Guitar makers are going to have to experiment with other woods a great deal because of the difficulty in acquiring the traditional tonewoods. They will need to experiment with more localized woods like walnut, cherry, ash and maple because they are temperate domestic hardwoods that don’t come from the rainforest.

At Martin we’re trying to educate our customers about the viability of those as tonewoods, but it’s tough because guitar players tend to be environmentally conscious. But as environmentally consciousness as they are, they don’t necessarily want to give up the tone.

Moving on, cherry is actually an excellent material and so is maple. Maple is a traditional choice for violins and many other instruments (see Figure 16.8), but it’s extremely hard and doesn’t have the resonance of rosewood. While it’s also very projective in tone, it’s sometimes considered harsh without the flavoring or character of rosewood and mahogany. But with the right combination of soundboard wood, maple can result in an absolutely wonderful, projective and powerful guitar sound.
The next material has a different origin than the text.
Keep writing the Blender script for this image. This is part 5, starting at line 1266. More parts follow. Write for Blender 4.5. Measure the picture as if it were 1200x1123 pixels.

Other woods are ovankol, also called shedua or African teak (see Figure 16.9), which has an olive coloration and is kind of like walnut in its tone as it’s a bit dark sounding. It also is not as dense as rosewood.

How do you rate the different woods?
With just about any wood you choose, you can look up its density in comparison to the density of water. What they do is weigh a square gallon or meter of water, and compare that to a square meter of the selected wood. If you get a number like .9, it means the wood is not as heavy as water and it will float. If a wood is 1.1, it will sink in water.

Ebony is very close to sinking in water and African blackwood sinks in water, as does ironwood, so those woods are probably too dense to use for a guitar, but any of the woods that fall between mahogany and rosewood are viable as tonewoods. There are a lot of choices.